**Task objective**
Your task is to retype, word for word, the lines from the start of the data through the line holding "tag(o, ('grey concrete". Do not include the pictures.

**Material**
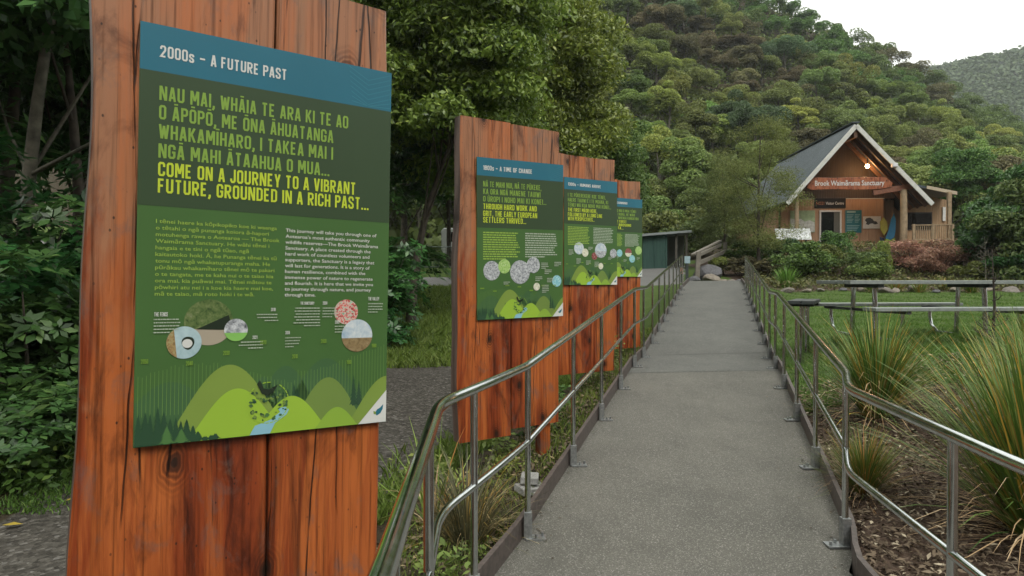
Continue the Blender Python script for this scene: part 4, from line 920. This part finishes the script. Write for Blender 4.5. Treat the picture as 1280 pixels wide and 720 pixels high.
rock(889, 348, 24.9, .72, 2, 'pale boulder in front of the dark one at the path end', None, .8)
rock(866, 349, 24.8, .6, 1, 'small dark rock at the foot of the stair post', None, .7)
for i, px in enumerate((903, 914, 925)): rock(px, 352, 24.6, .5, (2, 0, 1)[i], 'low kerb stone closing the path end, %s' % ('nearest the pale boulder', 'middle of three', 'nearest the right handrail')[i], 'low stones closing the path end', .5)
# broken concrete pieces under the left rail
cm = rock_mat('broken_concrete', (.2,.2,.19), (.36,.36,.34))
for i, (x, y, dz, w, d) in enumerate(((.13,4.62,0,.2,.14), (.12,4.66,.055,.17,.12), (.26,4.5,-.01,.19,.16))):
    mb = MB(); mb.box(-w/2, w/2, -d/2, d/2, 0, .05); o = mb.build('concrete_block', cm, bevel=.008); o.location = (x, y, gz(x, y)+dz); o.rotation_euler = (.05, .04, .5+i)
    tag(o, ('grey concrete piece at the bottom of the pile by the second sign', 'grey concrete piece on top of the pile by the second sign', 'flat grey concrete piece beside the left kerb')[i], 'block', 'broken concrete pieces')

# ------------------------------------------------------------------ picnic table, bench
TM = flat('table_slat', (.30,.335,.32), .5, .2, .2, 18); TD = flat('table_dark', (.05,.06,.058), .55, .2, .2, 18)
GL = gz(5.3, 8.5)
pt = empty('picnic_table', (5.22, 8.78, GL), (0, 0, math.radians(4)), 'long grey metal picnic table with attached seats on the lawn', 'table')
def slats(x0, x1, y0, y1, z, n, t=.04):
    mb = MB(); w = (y1-y0)/n
    for i in range(n): mb.box(x0, x1, y0+i*w+.006, y0+(i+1)*w-.006, z-t, z)
    return mb
zt = -.005-GL
slats(-1.13, 1.13, -.4, .42, zt, 5, .045).build('tabletop', TM, pt, bevel=.004)
for y in (-.78, .80): slats(-1.13, 1.13, y-.14, y+.14, zt-.315, 2, .04).build('bench_seat', TM, pt, bevel=.004)
for x in (-.72, .72):
    for s_ in (-1, 1):
        mb = MB(); mb.tube([(x, s_*.22, zt-.05), (x, s_*.24, zt-.3), (x, s_*.26, .02)], .03, 10); mb.build('leg', M['steel'], pt, smooth=True)
        mb = MB(); pts = [(x, s_*.78, zt-.36), (x, s_*.78, zt-.5), (x, s_*.74, .12), (x, s_*.62, .03), (x, s_*.3, .02)]; mb.tube(pts, .022, 10); mb.build('seat_support', M['steel'], pt, smooth=True)
    mb = MB(); mb.box(x-.04, x+.04, -.36, .38, zt-.09, zt-.046); mb.build('crossbar', TD, pt)
    mb = MB(); mb.bar((x, -.9, zt-.375), (x, .92, zt-.375), .05, .036); mb.build('crossbar', TD, pt)
bx, by = (1006-640)/F*9.0, 9.0
bn = empty('bench', (bx, by, gz(bx, by)), (0, 0, math.radians(62)), 'small dark bench seen end on, left of the picnic table', 'bench')
zb = -.26-gz(bx, by)
slats(-.55, .55, -.16, .16, zb, 2, .045).build('seat', TD, bn, bevel=.004)
for x in (-.38, .38):
    mb = MB(); mb.tube([(x, 0, zb-.04), (x, 0, -.02)], .03, 10); mb.build('leg', M['steel'], bn, smooth=True)
    mb = MB(); mb.box(x-.03, x+.03, -.14, .14, zb-.075, zb-.046); mb.build('bracket', TD, bn)

# ------------------------------------------------------------------ visitor building
BC = [16.6, 35.0, 1.6]; BY = -math.radians(3.7)
def Bm(): return Matrix.Translation(BC) @ Matrix.Rotation(BY, 4, 'Z')
def clad(name, a, b, pitch=.15, rough=.7):
    m = NM(name); sx = m.n('ShaderNodeSeparateXYZ'); tc = m.n('ShaderNodeTexCoord'); m.l(tc.outputs['Object'], sx.inputs[0])
    fr = m.math('FRACT', m.math('MULTIPLY', sx.outputs[0], 1/pitch)); g = m.ramp(fr, [(.0, 0.0), (.06, 1.0), (.94, 1.0), (1.0, 0.0)])
    n = m.noise(m.coord((6, 6, .5)), 2, 5); c = m.ramp(n, [(.3, a), (.7, b)])
    return m.bsdf(c, rough, bump=g, bstr=.9, bdist=.02)
CB = clad('wall_ply', (.30,.175,.10), (.38,.23,.135), .4); CD = clad('dark_cladding', (.03,.022,.017), (.055,.038,.028), .12); CE = clad('extension_cladding', (.26,.165,.09), (.34,.22,.12), .3)
WD = flat('pole_timber', (.34,.25,.15), .75, 0, .25, 6); WB = flat('rafter_timber', (.13,.065,.035), .7, 0, .3, 8); FA = flat('fascia_paint', (.66,.67,.62), .5, 0, .12, 5)
def roof_mat():
    m = NM('roof_steel'); w = m.n('ShaderNodeTexWave'); w.wave_type = 'BANDS'; w.bands_direction = 'Y'; w.inputs['Scale'].default_value = 2.2; m.l(m.coord(), w.inputs['Vector'])
    n = m.noise(m.coord(), 1.2, 5); return m.bsdf(m.ramp(n, [(.3, (.05,.066,.076)), (.7, (.085,.105,.12))]), .42, .2, w.outputs['Fac'], .8, .04)
RM = roof_mat(); GLS = flat('dark_glass', (.012,.014,.015), .08); WHT = flat('white_paint', (.72,.72,.69), .5); BLK = flat('black_board', (.006,.006,.006), .9); CON = flat('concrete', (.34,.33,.3), .85, 0, .2, 4)
bld = empty('visitor_building', BC, (0, 0, BY), 'brown A-framed visitor building with a steep dark roof on the bank', 'building')
AP, EL, ER, FY, BYk = (0, 5.8), (-3.2, 2.1), (3.55, 2.02), -2.3, 9.0
mb = MB()
for e in (EL, ER):
    d = Vector((e[0]-AP[0], 0, e[1]-AP[1])); nrm = Vector((-d.z, 0, d.x)).normalized(); nrm = nrm if nrm.z > 0 else -nrm; t = nrm*.12
    vs = [Vector((q[0], y, q[1]))+k for y in (FY+.03, BYk) for q in (AP, e) for k in (Vector((0,0,0)), t)]
    mb.add(vs, [(0,1,3,2), (4,6,7,5), (0,2,6,4), (1,5,7,3), (2,3,7,6), (0,4,5,1)])
roof = mb.build('roof', RM, bld)
mb = MB()
for e in (EL, ER):
    a = Vector((0, FY, AP[1]-.02)); b = Vector((e[0], FY, e[1]-.02)); mb.bar(a, b, .06, .2, up=(0, 0, 1))
mb.build('bargeboard', FA, bld)
mb = MB(); mb.bar((0, FY+.04, AP[1]+.16), (0, BYk, AP[1]+.16), .35, .05); mb.build('ridge_cap', RM, roof)
# rafters and ridge beam under the porch roof
for y in (-1.95, -1.25, -.55):
    for e in (EL, ER):
        mb = MB(); a = Vector((0, y, AP[1]-.16)); b = Vector((e[0]*.97, y, e[1]+(AP[1]-e[1])*.03-.16)); mb.bar(a, b, .07, .2); mb.build('rafter', WB, bld)
mb = MB(); mb.bar((0, FY+.06, AP[1]-.42), (0, 0, AP[1]-.42), .16, .3); mb.build('ridge_beam', WB, bld)
# front wall: plywood below, dark cladding in the gable
def zr(x): return AP[1]+(EL[1]-AP[1])*(x/EL[0]) if x < 0 else AP[1]+(ER[1]-AP[1])*(x/ER[0])
mb = MB(); mb.prism([(-2.75, -.3), (2.35, -.3), (2.35, 2.55), (-2.75, 2.55)], 0, .12); wall = mb.build('front_wall', CB, bld)
mb = MB(); mb.prism([(-2.75, 2.553), (2.9, 2.553), (2.9, zr(2.9)-.02), (0, AP[1]-.02), (-2.75, zr(-2.75)-.02)], .004, .12); mb.build('gable_cladding', CD, bld)
mb = MB(); mb.prism([(2.36, -.3), (3.1, -.3), (3.1, 2.54), (2.36, 2.54)], .5, .62); mb.build('recessed_wall', CE, bld)
mb = MB(); mb.box(-3.0, -2.88, 0, BYk, -.4, zr(-2.9)-.05); mb.build('side_wall', CB, bld)
mb = MB(); mb.box(2.9, 3.02, .7, BYk, -.4, zr(2.95)-.05); mb.build('side_wall', CB, bld)
mb = MB(); mb.box(-2.75, 2.4, -.02, -.002, 2.545, 2.575); mb.build('flashing', FA, bld)
dr = MB(); 
for x0, x1, z0, z1 in ((-.84,-.76,0,1.97), (.18,.26,0,1.97), (-.758,.178,1.89,1.97)): dr.box(x0, x1, -.05, -.003, z0, z1)
door = dr.build('door_frame', WHT, bld)
mb = MB(); mb.box(-.757, -.12, -.012, -.003, .02, 1.888); mb.build('doorway', GLS, door)
mb = MB(); mb.box(-.118, -.02, -.035, -.004, .02, 1.888); mb.box(-.018, .177, -.03, -.004, .02, 1.888); mb.build('door_leaf', flat('grey_door', (.13,.13,.11), .4), door)
mb = MB(); mb.box(-3.3, 3.9, -2.6, .6, -.25, -.02); mb.box(-3.3, 3.9, -2.5, .5, -1.2, -.25); mb.build('porch_floor', CON, bld)
for x, r, z1 in ((-2.65, .1, 2.6), (2.38, .16, 2.75)):
    mb = MB(); mb.tube([(x, -1.95, -.02), (x+.02, -1.95, z1/2), (x, -1.95, z1)], [r*1.05, r, r*.95], 14); mb.build('porch_post', WD, bld, smooth=True)
mb = MB(); mb.bar((.95, -1.95, 2.62), (2.95, -1.95, 2.95), .14, .26); mb.build('tie_beam', flat('red_beam', (.22,.085,.045), .7, 0, .25, 8), bld)
mb = MB(); mb.bar((-3.0, -1.95, 2.45), (-2.3, -1.95, 2.62), .1, .2); mb.build('tie_beam', WB, bld)
# side extension with its deck
mb = MB(); mb.prism([(3.12, -.2), (5.45, -.2), (5.45, 2.35), (3.12, 2.85)], -.45, -.33); mb.build('extension_wall', CE, bld)
mb = MB(); mb.prism([(2.9, 2.98), (5.0, 2.55), (5.0, 2.67), (2.9, 3.10)], -1.6, 5); mb.build('extension_roof', RM, bld)
mb = MB(); mb.prism([(3.62, 2.82), (5.03, 2.52), (5.03, 2.68), (3.62, 2.98)], -1.66, -1.602); mb.build('extension_fascia', flat('cream_fascia', (.5,.42,.3), .6), bld)
wn = MB(); wn.box(3.28, 4.5, -.475, -.453, .9, 1.8); wf = wn.build('window', flat('window_frame', (.05,.045,.04), .5), bld)
mb = MB(); mb.box(3.33, 4.45, -.484, -.477, .95, 1.75); mb.build('pane', GLS, wf)
mb = MB(); mb.box(4.98, 5.12, -.53, -.453, 1.35, 2.05); mb.build('wall_panel', WHT, bld)
mb = MB(); mb.box(3.12, 5.5, 1, 5, -.2, 2.3); mb.build('extension_body', CE, bld)
mb = MB(); mb.box(2.6, 5.5, -2.5, -.5, .02, .2); mb.build('deck', WD, bld)
bal = MB(); bal.bar((2.55, -2.42, 1.0), (4.45, -2.42, 1.02), .1, .05); bal.bar((2.55, -2.42, .32), (4.45, -2.42, .33), .05, .06)
for i in range(17): x = 2.72+i*.1; bal.box(x-.016, x+.016, -2.44, -2.40, .35, .985)
for x in (2.62, 3.5, 4.4): bal.box(x-.05, x+.05, -2.47, -2.37, .1, 1.05)
bal.build('balustrade', WD, bld)
mb = MB(); mb.box(4.32, 4.48, -2.2, -2.05, .2, 2.6); mb.build('deck_post', WD, bld)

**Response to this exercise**
Continue the Blender Python script for this scene: part 4, from line 920. This part finishes the script. Write for Blender 4.5. Treat the picture as 1280 pixels wide and 720 pixels high.
rock(889, 348, 24.9, .72, 2, 'pale boulder in front of the dark one at the path end', None, .8)
rock(866, 349, 24.8, .6, 1, 'small dark rock at the foot of the stair post', None, .7)
for i, px in enumerate((903, 914, 925)): rock(px, 352, 24.6, .5, (2, 0, 1)[i], 'low kerb stone closing the path end, %s' % ('nearest the pale boulder', 'middle of three', 'nearest the right handrail')[i], 'low stones closing the path end', .5)
# broken concrete pieces under the left rail
cm = rock_mat('broken_concrete', (.2,.2,.19), (.36,.36,.34))
for i, (x, y, dz, w, d) in enumerate(((.13,4.62,0,.2,.14), (.12,4.66,.055,.17,.12), (.26,4.5,-.01,.19,.16))):
    mb = MB(); mb.box(-w/2, w/2, -d/2, d/2, 0, .05); o = mb.build('concrete_block', cm, bevel=.008); o.location = (x, y, gz(x, y)+dz); o.rotation_euler = (.05, .04, .5+i)
    tag(o, ('grey concrete piece at the bottom of the pile by the second sign', 'grey concrete piece on top of the pile by the second sign', 'flat grey concrete piece beside the left kerb')[i], 'block', 'broken concrete pieces')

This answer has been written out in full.